Here is an extremely helpful infographic showing how musicians do make money from digital music streaming services. The thing to remember is that there are always biases, and different ways of presenting information, alongside different experiences depending upon your situation as a musician, songwriter and rights holder. The endless possibilities surrounding labels, distributors and rights holders are what make it so hard to tell whether you are really receiving everything you should be or not. The operating systems used by each different streaming service or internet radio service are equally complex, with different rates according to how much is funded by advertising and subscriptions, and how much music is made available to actually download, or stored in cloud format.

These are some of the main things to check and think about when deciding to register with a streaming service. They will help you keep track of your royalties later on!

  • Do I have to be working with/create a label to upload my tracks?
  • Do I have to have a digital distributor to upload my tracks?
  • Do I have to register twice if I am both the composition and sound recording rights holder?
  • Has the streaming service correctly uploaded all my submitted songs? (In Ari's case, Sound Exchange had only uploaded 8 of his 70 songs, not including the most popular ones. This problem also took over a year to solve, in spite of him informing them about it.)

The future

More and more digital distribution services are offering support to the musicains they work with in this area. This means that you don't need to rely upon a label to have some expert guidance and administration in collecting the royalties that you are entitled to from streaming services.

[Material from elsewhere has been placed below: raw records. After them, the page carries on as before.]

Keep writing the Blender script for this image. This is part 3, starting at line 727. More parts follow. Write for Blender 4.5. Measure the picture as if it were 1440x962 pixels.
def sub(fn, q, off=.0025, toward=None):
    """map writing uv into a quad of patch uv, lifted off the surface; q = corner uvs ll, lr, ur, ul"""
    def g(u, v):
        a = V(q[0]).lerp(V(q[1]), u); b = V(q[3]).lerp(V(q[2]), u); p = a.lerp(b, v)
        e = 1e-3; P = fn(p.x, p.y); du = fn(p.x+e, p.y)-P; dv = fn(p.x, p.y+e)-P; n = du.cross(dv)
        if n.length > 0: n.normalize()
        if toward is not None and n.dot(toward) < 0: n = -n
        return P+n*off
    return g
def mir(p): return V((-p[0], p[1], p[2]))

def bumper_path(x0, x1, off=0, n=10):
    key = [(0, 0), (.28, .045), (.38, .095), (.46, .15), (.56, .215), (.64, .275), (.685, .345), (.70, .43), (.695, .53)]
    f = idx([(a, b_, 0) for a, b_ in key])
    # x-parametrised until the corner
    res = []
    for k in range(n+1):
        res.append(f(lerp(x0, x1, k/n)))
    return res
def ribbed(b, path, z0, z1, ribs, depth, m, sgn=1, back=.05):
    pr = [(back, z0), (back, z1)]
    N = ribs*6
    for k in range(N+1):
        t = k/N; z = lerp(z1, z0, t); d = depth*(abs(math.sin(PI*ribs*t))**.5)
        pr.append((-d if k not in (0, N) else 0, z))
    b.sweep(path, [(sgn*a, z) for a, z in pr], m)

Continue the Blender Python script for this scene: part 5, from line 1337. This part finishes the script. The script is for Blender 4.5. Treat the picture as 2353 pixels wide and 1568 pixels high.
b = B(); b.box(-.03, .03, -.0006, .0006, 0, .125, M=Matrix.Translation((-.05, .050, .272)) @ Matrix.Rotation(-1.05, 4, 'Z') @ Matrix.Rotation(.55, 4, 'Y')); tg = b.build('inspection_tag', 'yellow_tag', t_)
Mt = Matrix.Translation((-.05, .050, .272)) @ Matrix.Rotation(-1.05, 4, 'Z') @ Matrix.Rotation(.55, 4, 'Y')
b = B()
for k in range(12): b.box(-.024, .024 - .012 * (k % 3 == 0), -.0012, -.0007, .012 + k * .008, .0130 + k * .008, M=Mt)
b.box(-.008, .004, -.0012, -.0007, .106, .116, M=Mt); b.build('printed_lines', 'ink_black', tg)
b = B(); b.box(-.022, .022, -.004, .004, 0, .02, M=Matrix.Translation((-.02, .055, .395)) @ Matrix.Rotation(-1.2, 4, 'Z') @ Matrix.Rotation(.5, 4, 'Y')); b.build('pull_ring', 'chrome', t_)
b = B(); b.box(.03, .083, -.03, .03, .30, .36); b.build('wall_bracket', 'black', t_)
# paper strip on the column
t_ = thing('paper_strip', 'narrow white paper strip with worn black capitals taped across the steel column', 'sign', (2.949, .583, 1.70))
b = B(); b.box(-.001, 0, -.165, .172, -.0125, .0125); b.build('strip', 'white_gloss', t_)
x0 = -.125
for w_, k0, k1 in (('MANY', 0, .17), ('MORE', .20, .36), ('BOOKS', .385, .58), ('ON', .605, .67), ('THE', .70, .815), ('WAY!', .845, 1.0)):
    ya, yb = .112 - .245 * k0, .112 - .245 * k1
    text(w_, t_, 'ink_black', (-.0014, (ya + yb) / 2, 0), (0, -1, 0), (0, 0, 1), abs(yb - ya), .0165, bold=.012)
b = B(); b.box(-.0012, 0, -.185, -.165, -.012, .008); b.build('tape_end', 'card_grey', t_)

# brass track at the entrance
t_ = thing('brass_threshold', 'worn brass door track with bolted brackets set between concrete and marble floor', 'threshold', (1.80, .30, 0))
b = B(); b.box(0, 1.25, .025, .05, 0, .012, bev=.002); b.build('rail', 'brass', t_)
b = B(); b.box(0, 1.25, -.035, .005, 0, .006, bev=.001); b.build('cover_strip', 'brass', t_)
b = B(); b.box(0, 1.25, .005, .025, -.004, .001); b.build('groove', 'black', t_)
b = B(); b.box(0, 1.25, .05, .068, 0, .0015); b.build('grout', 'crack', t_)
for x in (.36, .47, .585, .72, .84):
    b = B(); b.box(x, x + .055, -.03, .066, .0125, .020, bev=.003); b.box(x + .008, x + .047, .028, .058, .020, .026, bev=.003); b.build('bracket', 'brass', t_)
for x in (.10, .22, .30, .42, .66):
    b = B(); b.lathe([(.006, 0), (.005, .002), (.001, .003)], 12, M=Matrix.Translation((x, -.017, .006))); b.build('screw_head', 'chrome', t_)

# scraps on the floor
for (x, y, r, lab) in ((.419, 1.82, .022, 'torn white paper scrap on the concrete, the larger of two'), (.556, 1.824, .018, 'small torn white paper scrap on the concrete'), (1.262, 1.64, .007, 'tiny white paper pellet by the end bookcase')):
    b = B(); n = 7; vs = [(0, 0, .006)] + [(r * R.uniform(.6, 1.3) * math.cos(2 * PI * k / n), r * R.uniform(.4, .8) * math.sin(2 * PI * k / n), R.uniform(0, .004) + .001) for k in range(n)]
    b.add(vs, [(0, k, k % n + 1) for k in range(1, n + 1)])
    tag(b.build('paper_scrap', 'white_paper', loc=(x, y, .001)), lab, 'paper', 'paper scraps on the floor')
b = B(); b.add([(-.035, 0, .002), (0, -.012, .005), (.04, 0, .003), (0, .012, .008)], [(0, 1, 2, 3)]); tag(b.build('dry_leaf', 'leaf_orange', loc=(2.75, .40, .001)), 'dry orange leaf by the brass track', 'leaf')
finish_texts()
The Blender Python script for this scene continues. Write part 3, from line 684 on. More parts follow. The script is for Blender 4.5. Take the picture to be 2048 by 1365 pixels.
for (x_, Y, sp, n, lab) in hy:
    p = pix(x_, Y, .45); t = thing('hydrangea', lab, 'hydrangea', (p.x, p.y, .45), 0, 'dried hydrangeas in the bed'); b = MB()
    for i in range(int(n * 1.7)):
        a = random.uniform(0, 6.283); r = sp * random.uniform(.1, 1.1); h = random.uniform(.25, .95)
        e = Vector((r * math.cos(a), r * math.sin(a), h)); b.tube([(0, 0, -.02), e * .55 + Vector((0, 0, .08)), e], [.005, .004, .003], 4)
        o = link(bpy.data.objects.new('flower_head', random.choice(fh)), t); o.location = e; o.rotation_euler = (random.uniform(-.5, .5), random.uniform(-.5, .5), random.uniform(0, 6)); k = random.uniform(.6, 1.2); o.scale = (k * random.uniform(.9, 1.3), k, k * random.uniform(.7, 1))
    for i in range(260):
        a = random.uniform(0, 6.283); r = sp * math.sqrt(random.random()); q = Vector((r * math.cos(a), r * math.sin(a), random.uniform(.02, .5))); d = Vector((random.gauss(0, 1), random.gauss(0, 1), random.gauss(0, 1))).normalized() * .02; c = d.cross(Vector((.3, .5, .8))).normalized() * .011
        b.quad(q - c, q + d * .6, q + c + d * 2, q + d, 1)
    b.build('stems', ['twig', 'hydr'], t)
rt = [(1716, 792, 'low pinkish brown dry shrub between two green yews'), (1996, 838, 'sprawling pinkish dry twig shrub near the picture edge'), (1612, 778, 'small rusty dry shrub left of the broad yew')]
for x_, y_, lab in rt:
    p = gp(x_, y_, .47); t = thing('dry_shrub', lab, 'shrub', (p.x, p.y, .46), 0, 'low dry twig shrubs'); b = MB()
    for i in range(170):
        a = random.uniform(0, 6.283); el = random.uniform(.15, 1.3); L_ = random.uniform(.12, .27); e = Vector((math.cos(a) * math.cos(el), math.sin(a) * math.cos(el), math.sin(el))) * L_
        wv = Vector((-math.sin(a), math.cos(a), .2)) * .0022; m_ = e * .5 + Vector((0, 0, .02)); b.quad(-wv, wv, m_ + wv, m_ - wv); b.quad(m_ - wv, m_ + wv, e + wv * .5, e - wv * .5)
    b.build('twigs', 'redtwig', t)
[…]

Recent suggestions that Apple will acquire Beats Music along with its new streaming service show that this business model is not going anywhere fast, though it is constantly changing. Our previous blog on the future of the streaming payment structure discusses some ideas from WiMP's CEO, showing how democratic artist payment that is aligned with listeners' habits is a future dream, but not yet near fulfilment. Do we need more fraudulent gimmicks before streaming services really start to pay out democratically? Musicians and journalists have already started to highlight the problems that streaming poses to musicians, in order to get the necessary improvements started now!